**TASK OBJECTIVE**: Pictures stay out of the copy; restate everything else in the material exactly.

··· SOURCE EXCERPT

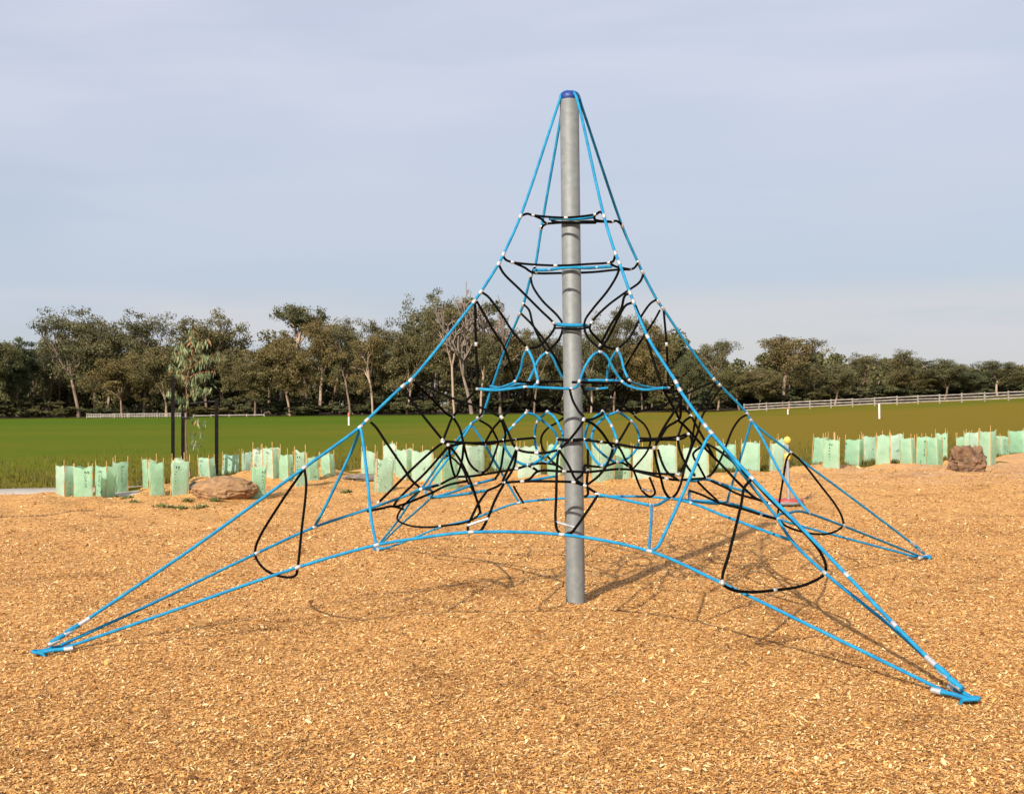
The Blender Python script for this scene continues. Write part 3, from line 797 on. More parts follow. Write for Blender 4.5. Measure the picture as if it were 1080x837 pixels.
# ground fixings: shackle plate, ferrules
def anchor(k):
    d = -PD[k]                                   # towards the pole
    c = D2[k] - POLE + d * .055 + Vector((0, 0, -.02))
    perp = Vector((-d.y, d.x, 0))
    fx = empty('ground_anchor', c); fx.parent = net
    m = MB()
    pts = [d * .03 + perp * .045 + Vector((0, 0, -.06)), perp * .045 + Vector((0, 0, .012)), d * -.045 + perp * .028 + Vector((0, 0, .026)), d * -.062 + Vector((0, 0, .028)),
           d * -.045 - perp * .028 + Vector((0, 0, .026)), perp * -.045 + Vector((0, 0, .012)), d * .03 - perp * .045 + Vector((0, 0, -.06))]
    m.tube(smooth_path(pts, 5), .011, 8)
    m.build('shackle', mats['blue'], fx)
    q = MB(); q.box((0, 0, .018), (.075, .045, .012), Matrix.Rotation(math.atan2(d.y, d.x), 3, 'Z')); q.build('anchor_plate', mats['blue'], fx)
    for s in (-1, 1):
        q = MB()
        a = d * .0 + perp * s * .02 + Vector((0, 0, .022))
        b = d * .15 + perp * s * .06 + Vector((0, 0, .034))
        q.tube(smooth_path([a - d * .03, a, a.lerp(b, .5) + Vector((0, 0, .005)), b], 4), .0125, 8)
        q.build('rope_eye', mats['blue'], fx)
        w = MB(); dd = (b - a).normalized()
        w.tube([b - dd * .02, b + dd * .035], .0165, 10)
        w.build('ferrule', mats['clamp'], fx)


for k in 'ABCD': anchor(k)
# swaged sleeves on the two front corner ropes, above the fixings
for k, L in (('A', [(89, 655), (74, 665.5), (57, 677)]), ('B', [(982, 697), (995, 710), (1008, 722)]), ('C', [(962, 573), (969, 579)])):
    for i, (u, v) in enumerate(L):
        p = at(u, v, depth(k, u, v)) - POLE
        d = (D2[k] - POLE - p).normalized()
        q = MB(); q.tube([p - d * .038, p + d * .038], .0165, 10)
        q.build('ferrule', mats['clamp'], net)
        if i + 1 < len(L):
            q = MB(); q.tube([p + d * .036, p + d * .08, p + d * .14], [.014, .0185, .014], 10)
            q.build('spliced_rope_end', mats['blue'], net)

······

**TASK RESULT**:
The Blender Python script for this scene continues. Write part 3, from line 797 on. More parts follow. Write for Blender 4.5. Measure the picture as if it were 1080x837 pixels.
# ground fixings: shackle plate, ferrules
def anchor(k):
    d = -PD[k]                                   # towards the pole
    c = D2[k] - POLE + d * .055 + Vector((0, 0, -.02))
    perp = Vector((-d.y, d.x, 0))
    fx = empty('ground_anchor', c); fx.parent = net
    m = MB()
    pts = [d * .03 + perp * .045 + Vector((0, 0, -.06)), perp * .045 + Vector((0, 0, .012)), d * -.045 + perp * .028 + Vector((0, 0, .026)), d * -.062 + Vector((0, 0, .028)),
           d * -.045 - perp * .028 + Vector((0, 0, .026)), perp * -.045 + Vector((0, 0, .012)), d * .03 - perp * .045 + Vector((0, 0, -.06))]
    m.tube(smooth_path(pts, 5), .011, 8)
    m.build('shackle', mats['blue'], fx)
    q = MB(); q.box((0, 0, .018), (.075, .045, .012), Matrix.Rotation(math.atan2(d.y, d.x), 3, 'Z')); q.build('anchor_plate', mats['blue'], fx)
    for s in (-1, 1):
        q = MB()
        a = d * .0 + perp * s * .02 + Vector((0, 0, .022))
        b = d * .15 + perp * s * .06 + Vector((0, 0, .034))
        q.tube(smooth_path([a - d * .03, a, a.lerp(b, .5) + Vector((0, 0, .005)), b], 4), .0125, 8)
        q.build('rope_eye', mats['blue'], fx)
        w = MB(); dd = (b - a).normalized()
        w.tube([b - dd * .02, b + dd * .035], .0165, 10)
        w.build('ferrule', mats['clamp'], fx)


for k in 'ABCD': anchor(k)
# swaged sleeves on the two front corner ropes, above the fixings
for k, L in (('A', [(89, 655), (74, 665.5), (57, 677)]), ('B', [(982, 697), (995, 710), (1008, 722)]), ('C', [(962, 573), (969, 579)])):
    for i, (u, v) in enumerate(L):
        p = at(u, v, depth(k, u, v)) - POLE
        d = (D2[k] - POLE - p).normalized()
        q = MB(); q.tube([p - d * .038, p + d * .038], .0165, 10)
        q.build('ferrule', mats['clamp'], net)
        if i + 1 < len(L):
            q = MB(); q.tube([p + d * .036, p + d * .08, p + d * .14], [.014, .0185, .014], 10)
            q.build('spliced_rope_end', mats['blue'], net)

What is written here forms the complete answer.